Trump Is Breaking His Word on Credit Card Regulation

Donald Trump has long claimed he wants to lower credit card interest rates. His regulators are intervening in a legal battle to do the opposite.

President Trump Attends College Football National Championship Game In Miami

Trump regulators argued a Colorado law that would cap credit card interest rates cuts into credit card companies’ profit margins, forcing lenders to be more selective in extending credit to borrowers. (Anna Moneymaker / Getty Images)

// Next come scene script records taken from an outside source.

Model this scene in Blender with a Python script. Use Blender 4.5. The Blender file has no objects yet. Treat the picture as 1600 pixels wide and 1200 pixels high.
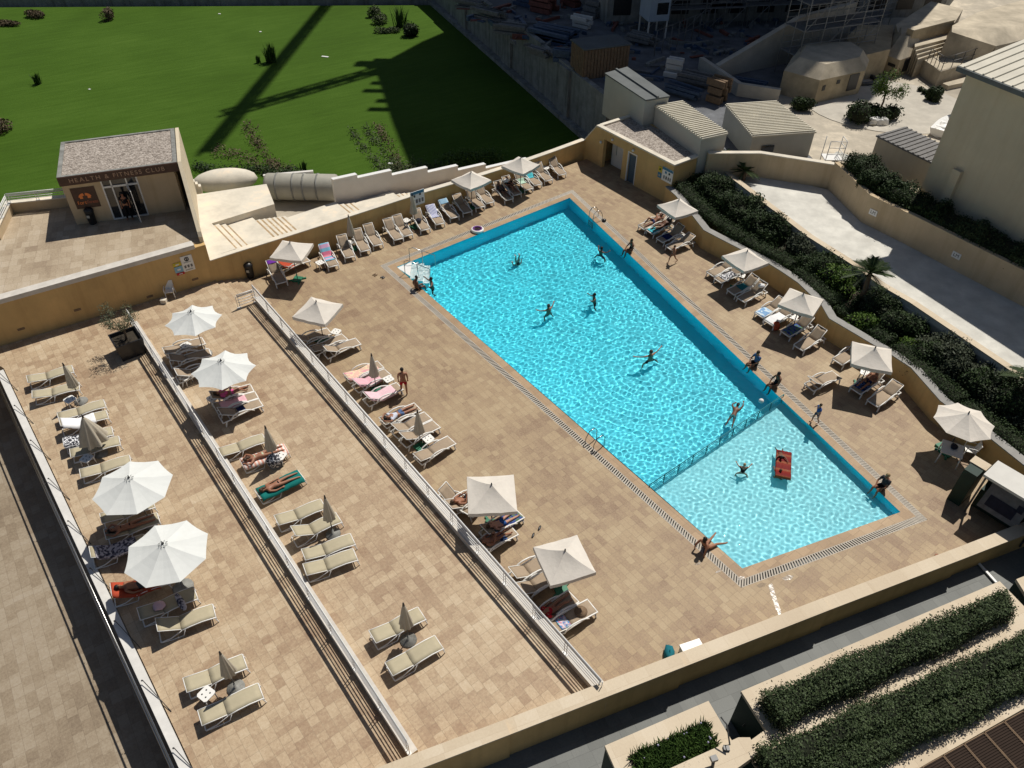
import bpy, bmesh, math, random
from math import sin, cos, pi, radians, atan2, hypot, sqrt
from mathutils import Vector, Matrix
random.seed(7)
S = bpy.context.scene
C = S.collection
PI = pi
# ---------------------------------------------------------------- camera model
HC = 25.5
RM = Matrix(((0.999842, 0.017775, 0.0), (0.011819, -0.664818, 0.746912), (0.013276, -0.746794, -0.664923)))
FPX = 1202.0
def ray(px, py): return RM @ Vector((px - 800.0, py - 600.0, FPX))
def G(px, py, z=0.0):
    """point at height z that the photo shows at px,py"""
    r = ray(px, py); t = (z - HC) / r.z
    return Vector((r.x * t, r.y * t, z))
def V(px, py, A, B):
    """point on the vertical plane through A and B"""
    r = ray(px, py); nx, ny = -(B[1] - A[1]), B[0] - A[0]
    t = (nx * A[0] + ny * A[1]) / (nx * r.x + ny * r.y)
    return Vector((r.x * t, r.y * t, HC + r.z * t))
cd = bpy.data.cameras.new('camera'); cam = bpy.data.objects.new('camera', cd); C.objects.link(cam)
cx, cy, cz = RM.col[0], -RM.col[1], -RM.col[2]
cam.matrix_world = Matrix(((cx.x, cy.x, cz.x, 0), (cx.y, cy.y, cz.y, 0), (cx.z, cy.z, cz.z, HC), (0, 0, 0, 1)))
cd.sensor_width = 36; cd.lens = FPX / 1600 * 36; cd.clip_end = 3000
S.camera = cam
# ---------------------------------------------------------------- light
SUN_AZ, SUN_EL = radians(57), radians(58)
w = bpy.data.worlds.new('World'); S.world = w; w.use_nodes = True
nt = w.node_tree; sk = nt.nodes.new('ShaderNodeTexSky'); sk.sky_type = 'NISHITA'; sk.sun_disc = False
sk.sun_elevation = SUN_EL; sk.sun_rotation = PI / 2 - SUN_AZ
nt.links.new(sk.outputs[0], nt.nodes['Background'].inputs[0]); nt.nodes['Background'].inputs[1].default_value = 0.05
sl = bpy.data.lights.new('sun', 'SUN'); sl.energy = 5.0; sl.angle = radians(.5); sl.color = (1, .955, .88)
so = bpy.data.objects.new('sun', sl); C.objects.link(so)
sd = Vector((cos(SUN_EL) * cos(SUN_AZ), cos(SUN_EL) * sin(SUN_AZ), sin(SUN_EL)))
so.rotation_euler = sd.to_track_quat('Z', 'Y').to_euler(); so.location = (30, 40, 60)
sl.cycles.is_caustics_light = True
S.view_settings.view_transform = 'Standard'; S.view_settings.look = 'None'
S.view_settings.exposure = -.22; S.view_settings.gamma = 1
# ---------------------------------------------------------------- materials
def newmat(name):
    m = bpy.data.materials.new(name); m.use_nodes = True
    return m, m.node_tree, m.node_tree.nodes['Principled BSDF']
def N(t, typ, **kw):
    n = t.nodes.new(typ)
    for k, v in kw.items(): setattr(n, k, v)
    return n
def ramp(t, fac, stops):
    r = N(t, 'ShaderNodeValToRGB'); el = r.color_ramp.elements
    while len(el) > 1: el.remove(el[-1])
    el[0].position = stops[0][0]; el[0].color = (*stops[0][1], 1)
    for p, c in stops[1:]:
        e = el.new(p); e.color = (*c, 1)
    t.links.new(fac, r.inputs[0]); return r.outputs[0]
def vmul(c, k): return tuple(min(1, max(0, x * k)) for x in c)
def mat(name, col, rough=.7, var=.15, scale=3., bump=0., bscale=40., metal=0., spec=.3, coord='Object', hue=None, alpha=None, streak=0.):
    """principled with two octaves of soft mottling and optional bump"""
    m, t, b = newmat(name)
    tc = N(t, 'ShaderNodeTexCoord'); out = tc.outputs['Object']
    if coord == 'World': out = N(t, 'ShaderNodeNewGeometry').outputs['Position']
    n1 = N(t, 'ShaderNodeTexNoise'); n1.inputs['Scale'].default_value = scale; n1.inputs['Detail'].default_value = 6; n1.inputs['Roughness'].default_value = .65
    t.links.new(out, n1.inputs['Vector'])
    c2 = hue or col
    cc = ramp(t, n1.outputs[0], [(.3, vmul(col, 1 - var)), (.55, vmul(col, 1)), (.75, vmul(c2, 1 + var))])
    if streak:
        mp = N(t, 'ShaderNodeMapping'); mp.inputs['Scale'].default_value = (2.2, 2.2, .16); t.links.new(out, mp.inputs['Vector'])
        n3 = N(t, 'ShaderNodeTexNoise'); n3.inputs['Scale'].default_value = 1.; n3.inputs['Detail'].default_value = 7; n3.inputs['Roughness'].default_value = .7; t.links.new(mp.outputs[0], n3.inputs['Vector'])
        k = 1 - streak; cc = mixc(t, 1., cc, ramp(t, n3.outputs[0], [(.34, (k, k * .98, k * .95)), (.52, (1, 1, 1))]), 'MULTIPLY')
    t.links.new(cc, b.inputs['Base Color'])
    b.inputs['Roughness'].default_value = rough; b.inputs['Metallic'].default_value = metal
    b.inputs['Specular IOR Level'].default_value = spec
    if bump:
        n2 = N(t, 'ShaderNodeTexNoise'); n2.inputs['Scale'].default_value = bscale; n2.inputs['Detail'].default_value = 4
        t.links.new(out, n2.inputs['Vector'])
        bp = N(t, 'ShaderNodeBump'); bp.inputs['Strength'].default_value = bump; bp.inputs['Distance'].default_value = .02
        t.links.new(n2.outputs[0], bp.inputs['Height']); t.links.new(bp.outputs[0], b.inputs['Normal'])
    if alpha is not None: b.inputs['Alpha'].default_value = alpha
    return m
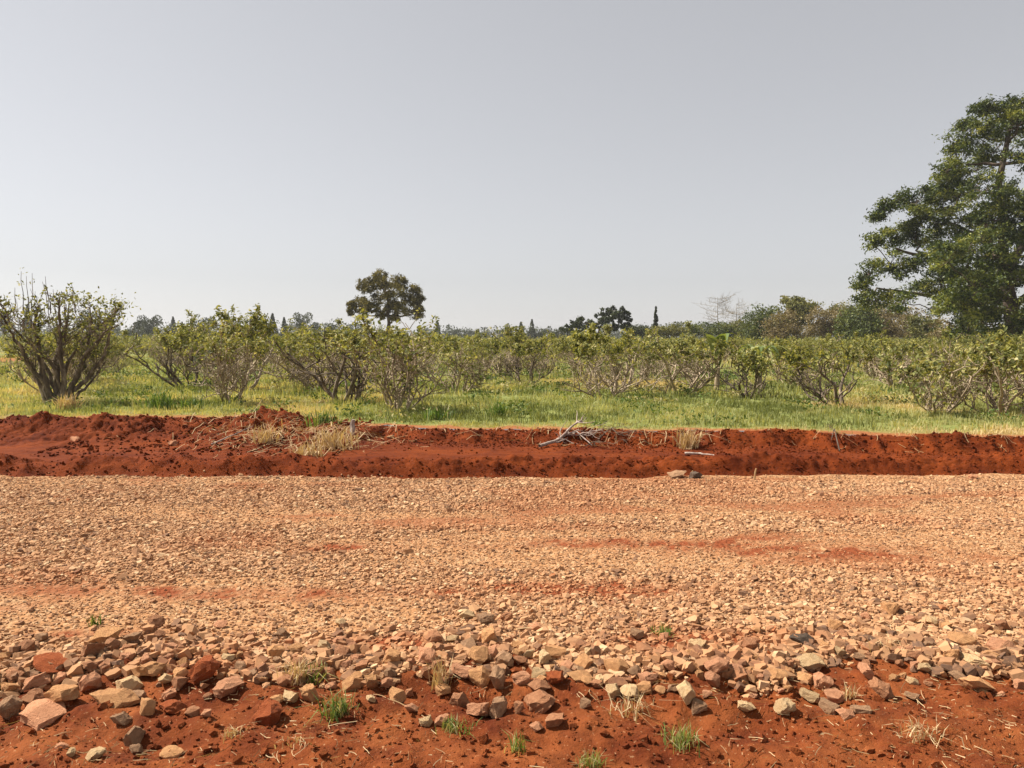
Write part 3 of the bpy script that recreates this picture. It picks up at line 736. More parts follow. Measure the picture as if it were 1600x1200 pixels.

A month before President Donald Trump renewed his calls last week to take on Americans’ crushing consumer debt by capping credit card interest rates, his administration quietly intervened in a legal battle to do the opposite.

In December, Trump’s Office of the Comptroller of the Currency and the Federal Deposit Insurance Corporation (FDIC), which oversee the nation’s financial regulations, filed legal briefs in a case opposing a new Colorado state law that would rein in soaring interest rates on financial products, including credit cards.

Colorado’s effort shares similar aims as a 10 percent credit card interest rate cap that Trump has repeatedly claimed he wants to implement at the federal level, a policy championed by progressive lawmakers such as Sen. Elizabeth Warren (D-MA), Sen. Bernie Sanders (I-VT), and Rep. Alexandria Ocasio-Cortez (D-NY).